13. The method of claim 10, wherein upon registering the address as an address of the first network side, an address including a subscriber information accommodated by a local switch for itself within a PNNI routing range and an address derived from a switch having another protocol outside of the PNNI routing range, could respectively be discriminated.

14. The method of claim 13, wherein the registered address is registered as an exterior address of the second network side interface.

15. An interworking method in a switching system network, comprising:

registering an address as a first registered address to a routing scenario for a B-ISUP (B-ISDN User Part) network at an interworking switch between a PNNI (Private Network to Network Interface) network and the B-ISUP network;

registering the first registered address as an exterior address of a PNNI interface at a B-ISUP interface;

checking whether a called party address of a call process message received from the PNNI network has previously been registered as the exterior address matching the PNNI network side; and

if the called party address of the received call process message has previously been registered as the exterior address matching the PNNI network side, converting the received call process message into a call process message used in the B-ISUP network, using a B-ISUP interworking function (IWF), and transmitting the call process message used in the B-ISUP network to the B-ISUP network.

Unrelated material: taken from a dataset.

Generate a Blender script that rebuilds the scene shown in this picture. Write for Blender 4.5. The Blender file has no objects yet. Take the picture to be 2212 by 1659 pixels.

16. The method of claim 15, wherein the first registered address is converted into a NASP form and registered as the exterior address of the PNNI interface at the B-ISUP interface.

17. The method of claim 15, wherein the call process message received from the PNNI network is a SETUP message.

18. The method of claim 15, wherein the call process message converted by the B-ISUP IWF and transmitted to the B-ISUP network is an Initial Address Message(IAM).

19. An interworking method in a switching system network, comprising:

registering an address to a routing scenario for a B-ISUP (B-ISDN User Part) network at an interworking switch as a first registered address for interworking in a PNNI (Private Network to Network Interface) network and the B-ISUP network;

checking whether a called party address of a call process message received from the B-ISUP network is a local switch address or previously registered in the B-ISUP routing scenarios; and

if the called party address of the received call process message is not the local switch address and has not been previously registered in the B-ISUP routing scenarios, converting the received call process message into a call process message for the PNNI network using a PNNI interworking function (IWF), and transmitting the converted call process message to the PNNI network.

20. The method of claim 19, wherein the call process message received from the B-ISUP network is an IAM (Initial Address Message) message.

21. The method of claim 19, wherein the call process message converted by the PNNI IWF and used in the PNNI network is a SETUP message.